Just 52 percent of Brits want to stay in the EU, compared to 61 percent in June, an Ipsos Mori poll said on Thursday. Support for leaving the EU rose to 39 percent, from 27 percent.
The Cameron-Xi meeting, which lasted four and a half hours, marked the end of a four-day state visit, which included military pomp and royal banquets.
The two men, also on Friday, drank beer in a pub near Cameron’s Chequers country house and ate fish and chips.
The red-carpet treatment has attracted criticism from human rights activists, who note that the Chinese regime has a blood-soaked record on the Tibet independence movement and on political dissent more broadly.
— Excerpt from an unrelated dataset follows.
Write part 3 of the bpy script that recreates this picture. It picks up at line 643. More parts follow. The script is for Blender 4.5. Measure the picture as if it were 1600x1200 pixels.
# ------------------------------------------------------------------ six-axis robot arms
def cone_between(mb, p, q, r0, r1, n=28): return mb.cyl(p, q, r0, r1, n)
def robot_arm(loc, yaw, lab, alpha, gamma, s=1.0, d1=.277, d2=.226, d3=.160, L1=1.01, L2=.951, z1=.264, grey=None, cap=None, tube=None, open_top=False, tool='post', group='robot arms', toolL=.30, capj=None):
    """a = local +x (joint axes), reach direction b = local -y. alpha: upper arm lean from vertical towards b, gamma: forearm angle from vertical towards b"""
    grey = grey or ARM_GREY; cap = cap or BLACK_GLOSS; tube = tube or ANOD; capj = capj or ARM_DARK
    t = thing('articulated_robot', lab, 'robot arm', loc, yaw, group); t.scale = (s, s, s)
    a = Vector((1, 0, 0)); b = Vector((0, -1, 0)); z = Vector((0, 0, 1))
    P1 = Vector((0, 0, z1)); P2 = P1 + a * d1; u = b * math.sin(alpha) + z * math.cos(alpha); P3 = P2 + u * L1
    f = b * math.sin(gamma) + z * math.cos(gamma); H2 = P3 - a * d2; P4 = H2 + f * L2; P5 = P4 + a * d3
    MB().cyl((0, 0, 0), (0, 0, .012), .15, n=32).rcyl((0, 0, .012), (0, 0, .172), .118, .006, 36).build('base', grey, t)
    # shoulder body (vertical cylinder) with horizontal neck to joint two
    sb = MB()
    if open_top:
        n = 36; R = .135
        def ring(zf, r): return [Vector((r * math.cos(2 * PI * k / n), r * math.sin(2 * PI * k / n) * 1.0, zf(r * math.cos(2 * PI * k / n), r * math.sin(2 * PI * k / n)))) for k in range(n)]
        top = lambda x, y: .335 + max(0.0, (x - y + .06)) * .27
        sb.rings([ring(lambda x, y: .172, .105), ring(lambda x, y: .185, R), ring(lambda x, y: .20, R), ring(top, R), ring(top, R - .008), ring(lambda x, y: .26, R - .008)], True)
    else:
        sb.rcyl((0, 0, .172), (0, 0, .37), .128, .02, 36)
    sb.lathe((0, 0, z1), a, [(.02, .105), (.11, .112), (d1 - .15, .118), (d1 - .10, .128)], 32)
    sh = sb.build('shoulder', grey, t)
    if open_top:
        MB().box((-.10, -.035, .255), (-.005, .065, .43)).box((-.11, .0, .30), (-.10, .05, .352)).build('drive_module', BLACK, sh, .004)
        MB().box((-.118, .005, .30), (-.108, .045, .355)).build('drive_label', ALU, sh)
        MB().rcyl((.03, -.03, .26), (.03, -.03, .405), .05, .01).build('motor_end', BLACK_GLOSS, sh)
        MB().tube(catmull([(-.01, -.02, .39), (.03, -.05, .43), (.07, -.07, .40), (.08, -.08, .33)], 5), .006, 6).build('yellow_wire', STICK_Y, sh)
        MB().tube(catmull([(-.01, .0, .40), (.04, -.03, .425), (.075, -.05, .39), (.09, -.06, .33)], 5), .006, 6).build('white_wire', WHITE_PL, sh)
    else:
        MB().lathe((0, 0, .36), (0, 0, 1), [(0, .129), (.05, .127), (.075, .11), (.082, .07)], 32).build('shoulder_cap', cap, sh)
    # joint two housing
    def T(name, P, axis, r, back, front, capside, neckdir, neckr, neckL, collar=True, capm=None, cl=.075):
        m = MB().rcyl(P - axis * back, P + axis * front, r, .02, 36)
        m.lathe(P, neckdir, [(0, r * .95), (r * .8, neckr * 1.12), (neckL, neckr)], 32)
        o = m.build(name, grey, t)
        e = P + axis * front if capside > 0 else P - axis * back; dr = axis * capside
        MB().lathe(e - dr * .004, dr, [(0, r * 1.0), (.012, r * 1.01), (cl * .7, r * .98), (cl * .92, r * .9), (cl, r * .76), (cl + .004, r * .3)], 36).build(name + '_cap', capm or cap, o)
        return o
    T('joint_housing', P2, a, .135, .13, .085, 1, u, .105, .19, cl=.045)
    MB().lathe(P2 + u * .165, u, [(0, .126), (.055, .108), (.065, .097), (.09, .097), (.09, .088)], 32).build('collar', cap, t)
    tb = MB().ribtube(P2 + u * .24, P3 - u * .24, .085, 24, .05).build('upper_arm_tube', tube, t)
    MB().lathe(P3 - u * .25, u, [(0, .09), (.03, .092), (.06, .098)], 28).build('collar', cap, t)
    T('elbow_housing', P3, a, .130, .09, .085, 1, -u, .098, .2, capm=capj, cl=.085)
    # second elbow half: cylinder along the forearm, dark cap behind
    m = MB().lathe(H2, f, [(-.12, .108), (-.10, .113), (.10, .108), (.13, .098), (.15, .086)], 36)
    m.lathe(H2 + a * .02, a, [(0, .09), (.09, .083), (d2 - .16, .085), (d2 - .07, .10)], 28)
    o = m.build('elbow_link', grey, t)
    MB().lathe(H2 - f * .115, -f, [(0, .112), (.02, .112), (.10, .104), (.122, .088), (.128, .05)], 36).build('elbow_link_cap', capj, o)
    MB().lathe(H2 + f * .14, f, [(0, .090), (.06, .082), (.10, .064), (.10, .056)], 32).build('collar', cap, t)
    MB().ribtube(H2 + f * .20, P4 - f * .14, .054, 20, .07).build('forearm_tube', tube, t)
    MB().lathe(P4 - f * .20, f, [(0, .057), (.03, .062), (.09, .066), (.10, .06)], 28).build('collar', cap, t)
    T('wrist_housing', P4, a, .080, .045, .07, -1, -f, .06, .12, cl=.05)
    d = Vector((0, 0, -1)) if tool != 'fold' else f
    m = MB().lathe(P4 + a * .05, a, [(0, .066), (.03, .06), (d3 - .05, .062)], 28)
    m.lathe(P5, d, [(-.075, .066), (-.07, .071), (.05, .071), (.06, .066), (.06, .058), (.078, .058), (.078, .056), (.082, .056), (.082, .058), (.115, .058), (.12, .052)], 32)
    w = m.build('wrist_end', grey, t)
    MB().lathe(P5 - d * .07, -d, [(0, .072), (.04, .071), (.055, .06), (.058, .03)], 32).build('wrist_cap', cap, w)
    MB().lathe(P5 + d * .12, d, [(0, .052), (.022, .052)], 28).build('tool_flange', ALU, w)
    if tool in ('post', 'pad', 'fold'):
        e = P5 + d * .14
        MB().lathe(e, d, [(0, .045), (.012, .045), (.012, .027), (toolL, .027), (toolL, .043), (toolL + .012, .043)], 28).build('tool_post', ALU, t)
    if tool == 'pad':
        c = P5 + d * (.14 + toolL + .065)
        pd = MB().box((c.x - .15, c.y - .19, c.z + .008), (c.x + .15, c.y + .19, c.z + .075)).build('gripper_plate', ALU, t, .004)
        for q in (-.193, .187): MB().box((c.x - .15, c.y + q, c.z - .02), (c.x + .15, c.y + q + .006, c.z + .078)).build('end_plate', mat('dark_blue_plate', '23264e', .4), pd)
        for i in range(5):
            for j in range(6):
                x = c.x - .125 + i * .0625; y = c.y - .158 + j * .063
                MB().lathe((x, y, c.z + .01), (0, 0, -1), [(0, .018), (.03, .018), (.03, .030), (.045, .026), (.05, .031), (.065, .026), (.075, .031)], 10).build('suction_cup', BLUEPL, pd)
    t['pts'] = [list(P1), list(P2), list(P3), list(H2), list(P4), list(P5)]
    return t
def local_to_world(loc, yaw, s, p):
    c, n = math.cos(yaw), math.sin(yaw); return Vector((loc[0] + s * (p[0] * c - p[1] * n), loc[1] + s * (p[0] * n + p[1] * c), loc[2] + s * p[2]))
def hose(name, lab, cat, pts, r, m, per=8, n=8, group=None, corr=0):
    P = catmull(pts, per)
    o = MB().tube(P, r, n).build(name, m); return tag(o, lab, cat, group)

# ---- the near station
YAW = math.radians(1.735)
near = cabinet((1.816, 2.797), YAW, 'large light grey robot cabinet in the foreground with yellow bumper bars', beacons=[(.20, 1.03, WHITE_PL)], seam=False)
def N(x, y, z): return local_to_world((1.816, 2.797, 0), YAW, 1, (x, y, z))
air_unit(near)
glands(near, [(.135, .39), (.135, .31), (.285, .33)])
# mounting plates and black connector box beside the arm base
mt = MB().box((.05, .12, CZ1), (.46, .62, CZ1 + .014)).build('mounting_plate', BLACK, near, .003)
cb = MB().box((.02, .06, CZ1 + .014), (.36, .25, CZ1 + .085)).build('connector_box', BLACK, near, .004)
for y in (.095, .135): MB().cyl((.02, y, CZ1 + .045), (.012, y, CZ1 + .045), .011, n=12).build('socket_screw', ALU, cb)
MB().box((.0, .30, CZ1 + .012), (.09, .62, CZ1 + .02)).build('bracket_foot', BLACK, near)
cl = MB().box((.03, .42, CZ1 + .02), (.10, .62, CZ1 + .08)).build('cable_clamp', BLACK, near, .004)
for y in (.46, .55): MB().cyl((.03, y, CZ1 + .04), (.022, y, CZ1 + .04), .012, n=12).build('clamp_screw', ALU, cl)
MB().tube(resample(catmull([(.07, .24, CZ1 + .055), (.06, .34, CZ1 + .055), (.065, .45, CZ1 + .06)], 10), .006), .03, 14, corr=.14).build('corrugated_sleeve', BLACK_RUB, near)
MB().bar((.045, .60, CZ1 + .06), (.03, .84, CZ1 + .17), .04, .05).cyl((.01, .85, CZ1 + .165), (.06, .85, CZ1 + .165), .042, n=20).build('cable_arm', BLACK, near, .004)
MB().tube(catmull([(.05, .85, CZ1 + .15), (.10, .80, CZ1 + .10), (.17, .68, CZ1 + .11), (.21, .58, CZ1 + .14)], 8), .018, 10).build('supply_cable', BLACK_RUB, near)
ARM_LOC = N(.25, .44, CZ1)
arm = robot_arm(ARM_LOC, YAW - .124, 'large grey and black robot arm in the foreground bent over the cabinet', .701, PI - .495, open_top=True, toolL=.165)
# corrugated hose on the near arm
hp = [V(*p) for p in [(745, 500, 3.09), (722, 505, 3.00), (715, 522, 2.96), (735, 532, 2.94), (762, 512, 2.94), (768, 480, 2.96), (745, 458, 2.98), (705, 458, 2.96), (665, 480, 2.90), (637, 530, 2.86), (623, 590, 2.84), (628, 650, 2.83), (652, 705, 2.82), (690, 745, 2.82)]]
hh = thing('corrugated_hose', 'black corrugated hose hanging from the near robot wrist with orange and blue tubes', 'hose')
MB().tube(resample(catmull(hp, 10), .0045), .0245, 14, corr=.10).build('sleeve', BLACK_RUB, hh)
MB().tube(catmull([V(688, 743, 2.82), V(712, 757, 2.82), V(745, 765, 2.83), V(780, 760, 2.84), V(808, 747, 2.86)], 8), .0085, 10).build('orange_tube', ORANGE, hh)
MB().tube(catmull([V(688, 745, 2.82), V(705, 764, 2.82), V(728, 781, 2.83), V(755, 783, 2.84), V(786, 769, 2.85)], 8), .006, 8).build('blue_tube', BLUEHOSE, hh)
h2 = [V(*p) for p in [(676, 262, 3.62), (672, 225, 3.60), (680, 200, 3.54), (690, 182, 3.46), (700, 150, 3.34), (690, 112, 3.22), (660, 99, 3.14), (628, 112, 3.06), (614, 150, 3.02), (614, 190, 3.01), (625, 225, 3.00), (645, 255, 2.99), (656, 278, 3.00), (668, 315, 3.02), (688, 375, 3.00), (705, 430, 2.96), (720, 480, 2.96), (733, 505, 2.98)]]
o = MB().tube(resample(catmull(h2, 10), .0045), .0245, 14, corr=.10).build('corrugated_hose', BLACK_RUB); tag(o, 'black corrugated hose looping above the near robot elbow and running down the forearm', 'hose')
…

The Chinese foreign ministry read-out added that Cameron and Xi agreed “to strengthen exchanges and cooperation with the British side in reform and innovation, rule of law, fighting corruption”.
It also reported that: "Cameron said Britain and China are civilised countries … [which] should respect each other's views”.
The British PM’s statement on Friday focused on foreign policy and security.
It said they agreed “the international community must come together more effectively to tackle the evil of ISIL”, referring to the Islamic State group in Syria and Iraq.
It added: “On Ukraine, the prime minister and president both encouraged progress in implementing the Minsk accord”, referring to a ceasefire deal.
Xi, earlier in his British tour, noted he wants UK support for China to join the European Bank for Reconstruction and Development.
He said he wants the UK to “spur China-Europe cooperation”, mentioning his Silk Road Economic Belt project - a plan designed to promote trade flows via Central Asia, a region bedevilled by poor road and rail connections, to Europe.
He mostly steered clear of foreign policy and security.
But he said the international community should avoid the “bloc mentality” of the Cold War, in an allusion to the new climate in relations between the West and Russia, following Russia's invasion of Ukraine.